Currently, the regulations only hold the mobile operators liable for the sale and use of unregistered SIM cards on their networks.

In the recent weeks, law enforcement agencies have arrested agents selling SIM cards to customers without requiring them to submit their personal details.

The lines had also been pre-activated, meaning the users could use them before registering, which is against the regulations on subscriber registration issued early this year.

CCK Director General Francis Wangusi said an enhanced set of the subscriber registration regulations would hold criminally liable any agent selling pre-activated SIM cards as well as subscribers that use SIM cards without registering their personal details with mobile operators.

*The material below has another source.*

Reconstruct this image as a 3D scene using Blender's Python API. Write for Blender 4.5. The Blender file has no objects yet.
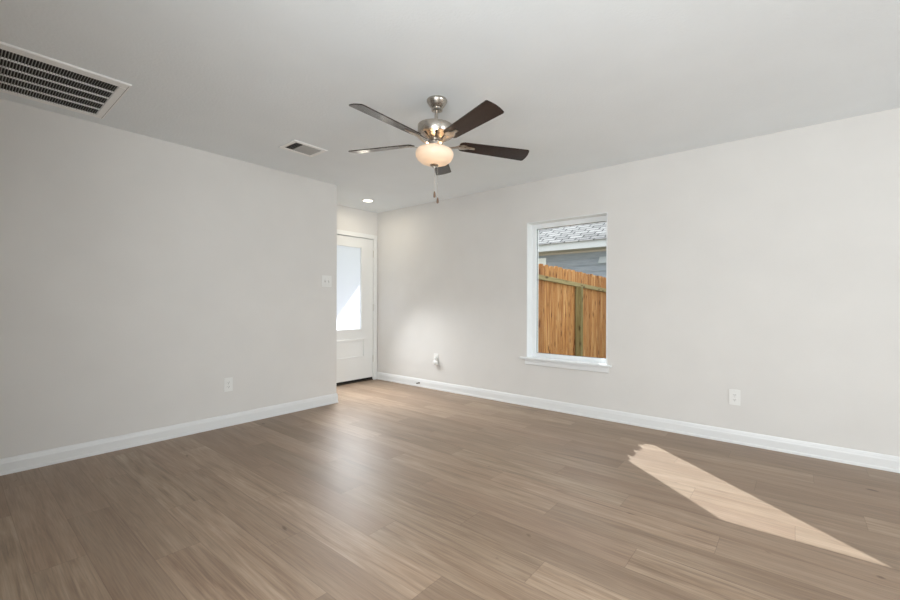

“The regulations that we have in place have a few loopholes in that they do not directly criminalise the agents of the telecommunication firms for selling SIM cards without registering them and the people buying and using unregistered SIM cards,” he said.

Criminally liable

“We are tightening them to hold both the agents and customers criminally liable,” he added.

Wangusi said the enhanced subscriber registration regulation should be in place within a month.

“We have already gone through the new regulations with the operators and agreed on the areas to be amended,” he said.

What remains, according to Wangusi, is to subject them to public views and thereafter promulgation by the government.

The government promulgated the regulations that address registration of subscribers of telecommunication services on December 28, 2012. The regulations came into force in January this year.

The recent weeks have seen pressure pile on the operators to fully implement the regulations, with the CCK accusing them of being lax and allowing unregistered numbers to continue operating on their networks.

The pressure went a notch higher due to claims that terrorists that attacked the Westgate Shopping Mall used mobile phones whose ownership could not be verified, meaning they had not been registered.

The regulations requiring users to submit their personal details, including physical home address, came after a surge in crime using mobile phones, with claims that criminal gangs use them to solicit ransom money for kidnappings.

Industry players

Wangusi also said that an amendment to the Kenya Information and Communications Act also seeks to review the penalties for offences committed by industry players.